If you are going to allow the local Kiwanis club to meet there, you have to let the tea partiers also. No viewpoint discrimination allowed. That has always been my understanding.
Jamie Abbott says
Wow It seems pretty dad gum cheap, its a great deal for churches no building maintenance full meeting place , perhaps a rate increase would be in order considering today’s cost of power and the obvious demand, but what are the stipulations that define the groups who may use the facilitys.
Atilla says
The first post hit the point. Like the group or not the facilities are taxpayer supported and in my humble opinion should be available at a break even or cost offsetting profit to any group within the laws of the land. Democratic, Republican, Christian, Atheist should all be welcome.
BW says
These are taxpayer buildings and as long as these events are not disrupting the educational environment and the expenses are being paid for, I think groups like these (religious and political) should be able to meet there.
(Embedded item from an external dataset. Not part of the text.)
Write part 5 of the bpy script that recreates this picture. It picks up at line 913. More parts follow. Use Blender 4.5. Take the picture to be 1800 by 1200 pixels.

I am not a fan of the Tea Party group, but to each their own and I see no issue with them meeting there.
starfarter says
can i have my”christians who still love rumor mills” meetings there?
c. monroe says
It seems we forget we ALL pay taxes for these buildings. Meetings we had in them should not disrupt the purpose they were built for. On theother hand, these buildings are not being used 24-7. These groups help with the cost of these buildings. If these rents were added up in Flagler County, it would be ahuge amount. Each year these churches have to sign a contract with the schools for thousands of dollars in rent. We are grateful for this , but belive me having our own facility is wonderful. Years ago the one room schoolhouse was used for church on sunday and school all week. In a time when everyone wants to get the most for their tax money, this seems like the best answer for all of us-taxpayers-churches-political functions-home shows-etc.
Pierre Tristam says
I agree with c. monroe in the main, especially considering the revenue the rentals bring in. But the direction the school board is currently taking–that if you offer public school facilities to one group, you must offer them to all–is based on a common misconception that happens to be constitutionally untenable (recent misguided Supreme Court rulings notwithstanding): If the school board were to open its schoolhouse doors to political or civil organizations, it’s true that it must open them to all.
But it doesn’t follow that it would have to open them up to church or religious organizations, as it already does. It would be entirely in the school board’s legal rights to deny the use of school buildings to religious organizations specifically, because the First Amendment’s Establishment clause singles out religion, specifically prohibiting government from endorsing it in any way, while just as specifically prohibiting government from abridging any other form of speech. In essence, from a constitutionally Scalian perspective, it doesn’t get any more black and white than this: all political and cultural and civic and whatever else sort of groups must be given access to the school house as part of its community functions, but religious organizations must specifically be barred from the same access. Of course, we’re not there either constitutionally or locally. Churches’ use of Flagler school buildings isn’t in question, while political uses are–an ironic reversal that the Flagler school board is about to ratify in its rewritten policy and handbook controlling those uses.
P Kelly says
Without quoting the opinion of any legal scholar, or using the phrase “separation of church and state”; can someone please ‘splain to me how “Congress shall make no law respecting the establishment of religion…” bars a local school board from renting its facilities to a religious organization? How about the prohibition of a student-led prayer prior to an football game?
I think it’s a hell of a lot easier to understand how barring of such activity is a violation of the the part of the First Amendment that seems to be so often forgotten – “or prohibiting the free excercise thereof.”